Strong Pittsburgh Society of Sculptors show at Pittsburgh Center for the Arts

Hanna Grace Downey's "Honey and Blood"
Hanna Grace Downey's "Honey and Blood"

Recreation/Renewal/Rebirth is the strong and diverse Pittsburgh Society of Sculptors group show now at Pittsburgh Center for the Arts.

On entering, the first work you'll likely notice is Eli Blasko's pile of bricks balanced precariously upon two wooden benches stacked end to end, 12 feet tall and titled "Architecture of the Grandiose Idea." Witty stuff, but perhaps even more striking is Hannah Grace Downey's paired earthenware torso and bust "Honey and Blood." The torso's chest cavity has been deeply excavated, revealing an artery and a honeycomb, the latter echoing a shallower pattern on the bust. And in the adjoining gallery is Trevor King's sardonic "Heritage." With its sections of trunk and branch, mismatched but cobbled and shimmed into a full-scale tree, then whitewashed, it's a concise comment on the crafting of our pasts.

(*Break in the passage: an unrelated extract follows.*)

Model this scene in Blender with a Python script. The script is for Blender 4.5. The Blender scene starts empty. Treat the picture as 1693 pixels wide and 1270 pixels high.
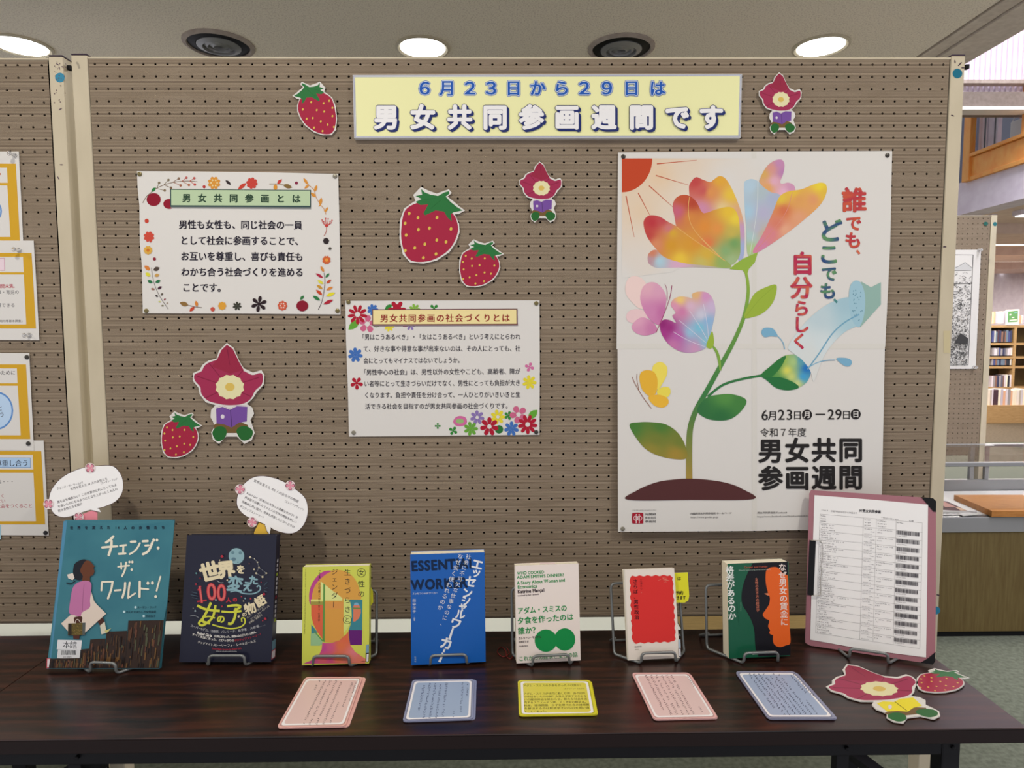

Elsewhere in this exhibit juried by Lori Nix, James Nestor's terse "Corona" features a floodlight on a motorized arm that intermittently elevates then falls, casting a glow like a sun trying and failing to rise. Nearby sits Edmund Tillotson's "Consett," stacked platforms bearing 3-D shapes, some suggesting houses, and cartographic-style markings; it's cryptic, but intriguing. Similarly architectural is Justus Cotterill's elegant "Ideas of a Few Carried Out by Many." This large-scale, floor-level piece consists of a river of paper boats bearing a cantilevered board covered with small, building-like objects and geometric diagrams; that both the "ideas" and "the many" seem similarly fragile might be the point of this explicitly allegorical work.

Also notable: the rugged simplicity of Tom Como's "Pharoah's Ride," an empty, coffinlike vessel submerged in a slash of red; Ronald Nigro's "Out of Black," a standing sculpture crafted from old computer innards that's among Nigro's sleekest (and largest) works in this vein; and Marla Roddy's "Magnification (Diatom)," a hollow steel sculpture, named for an algae but at scale suggesting a shellfish, or a medieval knight's helmet.

Recreation/Renewal/Rebirth is one of five shows now at PCA. Of the rest, the most engaging is Pittsburgh Print Group's 2012: The End of Time. This group show keying off that misread "Mayan prophecy" features solid work, from tongue-in-cheek to serious, by artists including Chris Calligan, John Hanna and Sharon Wilcox, who contributes a gorgeous abstract monoprint. And Terri Perpich and Ken Beer's "Behold a Pale Horse," ethereally creepy, suggests we're due for some end times after all.